---------- Stored data

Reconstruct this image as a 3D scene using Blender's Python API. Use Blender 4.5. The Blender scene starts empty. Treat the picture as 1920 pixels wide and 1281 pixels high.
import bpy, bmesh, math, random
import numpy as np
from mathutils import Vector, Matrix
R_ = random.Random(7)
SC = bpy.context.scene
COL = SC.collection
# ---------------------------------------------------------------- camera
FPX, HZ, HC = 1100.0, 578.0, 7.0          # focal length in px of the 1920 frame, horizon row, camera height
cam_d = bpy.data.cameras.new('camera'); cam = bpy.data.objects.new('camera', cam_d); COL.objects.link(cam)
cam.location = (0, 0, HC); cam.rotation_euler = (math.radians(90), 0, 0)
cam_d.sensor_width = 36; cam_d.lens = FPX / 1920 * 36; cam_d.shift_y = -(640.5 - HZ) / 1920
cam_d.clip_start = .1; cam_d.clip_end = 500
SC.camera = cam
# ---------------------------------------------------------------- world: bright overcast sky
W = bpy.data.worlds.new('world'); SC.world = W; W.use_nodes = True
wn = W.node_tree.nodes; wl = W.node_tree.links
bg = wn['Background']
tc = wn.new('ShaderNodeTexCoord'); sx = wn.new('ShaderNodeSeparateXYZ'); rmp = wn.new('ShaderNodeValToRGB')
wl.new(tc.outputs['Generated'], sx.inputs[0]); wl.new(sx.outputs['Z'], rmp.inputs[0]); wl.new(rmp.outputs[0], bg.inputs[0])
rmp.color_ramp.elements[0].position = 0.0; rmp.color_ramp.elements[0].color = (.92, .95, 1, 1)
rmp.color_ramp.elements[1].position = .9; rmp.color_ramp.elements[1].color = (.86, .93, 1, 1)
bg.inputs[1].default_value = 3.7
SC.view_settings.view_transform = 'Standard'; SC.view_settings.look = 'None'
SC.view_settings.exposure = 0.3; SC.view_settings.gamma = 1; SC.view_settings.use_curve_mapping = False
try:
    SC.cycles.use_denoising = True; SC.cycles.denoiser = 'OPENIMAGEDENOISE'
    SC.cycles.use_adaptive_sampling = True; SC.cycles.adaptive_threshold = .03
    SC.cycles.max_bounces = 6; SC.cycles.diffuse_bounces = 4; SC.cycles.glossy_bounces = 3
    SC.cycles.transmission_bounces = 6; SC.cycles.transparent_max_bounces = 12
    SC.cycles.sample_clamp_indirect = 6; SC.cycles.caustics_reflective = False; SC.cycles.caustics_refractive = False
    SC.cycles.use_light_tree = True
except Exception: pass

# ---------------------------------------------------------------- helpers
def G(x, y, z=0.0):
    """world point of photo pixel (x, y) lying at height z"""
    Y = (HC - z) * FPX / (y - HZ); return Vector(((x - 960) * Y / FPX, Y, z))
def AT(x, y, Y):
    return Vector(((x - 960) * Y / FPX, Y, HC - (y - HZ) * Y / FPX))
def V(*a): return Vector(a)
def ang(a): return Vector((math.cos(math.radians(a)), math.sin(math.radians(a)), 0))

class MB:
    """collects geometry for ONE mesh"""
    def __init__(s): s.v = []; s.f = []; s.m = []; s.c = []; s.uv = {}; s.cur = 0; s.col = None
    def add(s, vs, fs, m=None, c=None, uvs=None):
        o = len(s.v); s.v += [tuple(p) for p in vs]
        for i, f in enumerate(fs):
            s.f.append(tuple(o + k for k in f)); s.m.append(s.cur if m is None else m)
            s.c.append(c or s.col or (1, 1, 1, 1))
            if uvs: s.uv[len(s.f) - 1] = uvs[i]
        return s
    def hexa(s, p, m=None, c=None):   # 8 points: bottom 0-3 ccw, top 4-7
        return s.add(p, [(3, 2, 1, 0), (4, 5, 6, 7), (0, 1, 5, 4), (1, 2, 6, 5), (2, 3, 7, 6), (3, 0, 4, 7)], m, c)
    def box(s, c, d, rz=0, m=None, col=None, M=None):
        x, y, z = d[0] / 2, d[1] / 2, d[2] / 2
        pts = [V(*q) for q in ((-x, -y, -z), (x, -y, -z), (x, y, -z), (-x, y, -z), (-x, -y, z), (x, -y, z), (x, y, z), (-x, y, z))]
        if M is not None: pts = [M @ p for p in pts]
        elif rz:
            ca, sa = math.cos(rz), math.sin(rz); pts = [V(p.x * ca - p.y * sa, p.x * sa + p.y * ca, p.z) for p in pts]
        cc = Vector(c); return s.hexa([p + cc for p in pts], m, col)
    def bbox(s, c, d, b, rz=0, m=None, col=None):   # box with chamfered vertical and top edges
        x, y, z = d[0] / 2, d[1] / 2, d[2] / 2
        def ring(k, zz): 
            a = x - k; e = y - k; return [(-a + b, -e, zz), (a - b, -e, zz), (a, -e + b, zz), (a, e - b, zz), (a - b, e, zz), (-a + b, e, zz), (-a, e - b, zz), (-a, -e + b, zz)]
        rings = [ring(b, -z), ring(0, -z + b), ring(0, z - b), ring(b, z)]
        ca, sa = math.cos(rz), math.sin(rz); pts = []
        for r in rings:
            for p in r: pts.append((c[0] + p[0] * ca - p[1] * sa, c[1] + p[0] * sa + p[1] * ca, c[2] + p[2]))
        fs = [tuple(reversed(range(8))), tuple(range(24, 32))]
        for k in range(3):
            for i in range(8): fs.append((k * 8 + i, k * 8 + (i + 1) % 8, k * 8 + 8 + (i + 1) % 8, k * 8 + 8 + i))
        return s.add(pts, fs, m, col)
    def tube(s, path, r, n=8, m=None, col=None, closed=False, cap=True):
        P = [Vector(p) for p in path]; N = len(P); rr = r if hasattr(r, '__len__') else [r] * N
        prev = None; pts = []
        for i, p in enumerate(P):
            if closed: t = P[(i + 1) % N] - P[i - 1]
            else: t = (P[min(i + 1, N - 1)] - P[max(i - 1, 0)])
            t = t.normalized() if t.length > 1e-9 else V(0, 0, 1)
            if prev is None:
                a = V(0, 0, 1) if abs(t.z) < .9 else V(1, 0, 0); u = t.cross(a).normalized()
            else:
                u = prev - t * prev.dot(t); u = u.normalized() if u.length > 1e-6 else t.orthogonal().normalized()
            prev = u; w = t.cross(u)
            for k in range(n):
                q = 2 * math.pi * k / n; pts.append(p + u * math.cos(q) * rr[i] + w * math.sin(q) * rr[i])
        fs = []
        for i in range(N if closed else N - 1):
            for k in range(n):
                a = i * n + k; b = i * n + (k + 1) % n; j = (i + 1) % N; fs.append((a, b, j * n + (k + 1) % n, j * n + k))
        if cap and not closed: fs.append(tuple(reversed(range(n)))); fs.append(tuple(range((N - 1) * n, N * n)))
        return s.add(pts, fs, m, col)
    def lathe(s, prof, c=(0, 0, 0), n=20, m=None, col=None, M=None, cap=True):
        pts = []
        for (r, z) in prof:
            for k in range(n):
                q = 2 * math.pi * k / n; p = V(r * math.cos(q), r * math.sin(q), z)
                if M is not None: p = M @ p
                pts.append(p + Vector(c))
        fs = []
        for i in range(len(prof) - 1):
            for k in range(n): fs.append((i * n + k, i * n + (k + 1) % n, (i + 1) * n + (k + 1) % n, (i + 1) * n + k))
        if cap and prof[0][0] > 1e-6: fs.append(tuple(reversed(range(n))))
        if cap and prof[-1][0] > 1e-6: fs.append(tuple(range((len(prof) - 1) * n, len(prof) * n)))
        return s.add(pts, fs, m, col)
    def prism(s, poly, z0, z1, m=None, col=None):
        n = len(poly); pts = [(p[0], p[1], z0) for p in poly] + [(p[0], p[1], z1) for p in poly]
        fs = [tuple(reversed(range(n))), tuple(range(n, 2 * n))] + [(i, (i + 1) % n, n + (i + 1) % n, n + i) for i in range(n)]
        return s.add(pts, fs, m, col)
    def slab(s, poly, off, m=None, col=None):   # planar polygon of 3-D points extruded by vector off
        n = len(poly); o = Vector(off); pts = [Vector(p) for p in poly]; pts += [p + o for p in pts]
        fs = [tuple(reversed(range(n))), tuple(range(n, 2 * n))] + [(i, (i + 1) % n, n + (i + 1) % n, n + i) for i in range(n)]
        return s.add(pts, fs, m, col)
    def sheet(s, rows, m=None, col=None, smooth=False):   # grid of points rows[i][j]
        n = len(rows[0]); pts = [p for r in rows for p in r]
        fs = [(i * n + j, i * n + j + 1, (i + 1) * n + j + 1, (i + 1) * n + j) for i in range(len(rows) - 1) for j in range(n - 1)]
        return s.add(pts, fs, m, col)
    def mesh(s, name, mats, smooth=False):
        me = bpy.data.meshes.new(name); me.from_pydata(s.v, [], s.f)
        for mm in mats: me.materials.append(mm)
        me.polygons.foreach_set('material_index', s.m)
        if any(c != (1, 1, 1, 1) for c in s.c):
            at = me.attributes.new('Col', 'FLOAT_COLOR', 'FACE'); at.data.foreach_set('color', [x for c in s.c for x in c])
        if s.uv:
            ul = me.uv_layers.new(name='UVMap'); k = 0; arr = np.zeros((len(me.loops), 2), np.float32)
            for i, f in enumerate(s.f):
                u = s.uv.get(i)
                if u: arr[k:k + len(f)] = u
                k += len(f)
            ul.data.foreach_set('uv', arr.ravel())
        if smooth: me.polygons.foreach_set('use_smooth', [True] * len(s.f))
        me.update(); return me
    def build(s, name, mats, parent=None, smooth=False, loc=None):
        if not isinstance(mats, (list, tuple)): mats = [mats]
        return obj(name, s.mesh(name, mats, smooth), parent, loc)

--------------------
---------- Stored data

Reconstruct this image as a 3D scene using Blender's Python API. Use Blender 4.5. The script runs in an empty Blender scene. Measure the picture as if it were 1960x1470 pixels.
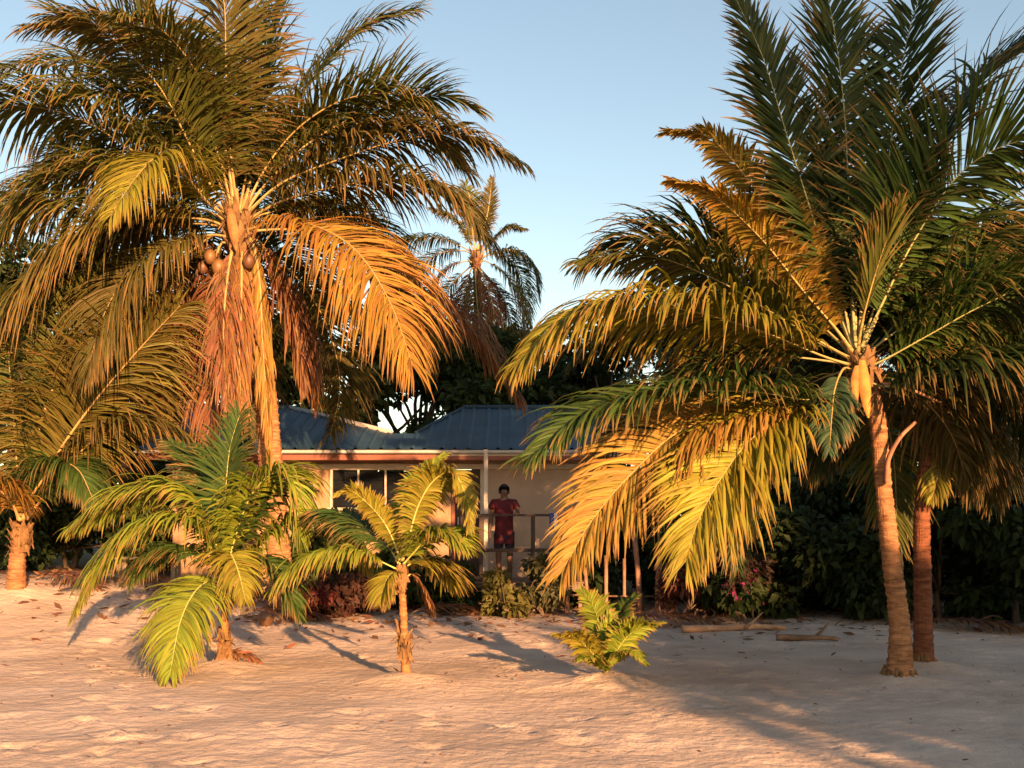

--------------------

What is required:
From the data, pick out every line that includes "Reconstruct".

Exercise answer:
Reconstruct this image as a 3D scene using Blender's Python API. Use Blender 4.5. The Blender scene starts empty. Treat the picture as 1920 pixels wide and 1281 pixels high.
Reconstruct this image as a 3D scene using Blender's Python API. Use Blender 4.5. The script runs in an empty Blender scene. Measure the picture as if it were 1960x1470 pixels.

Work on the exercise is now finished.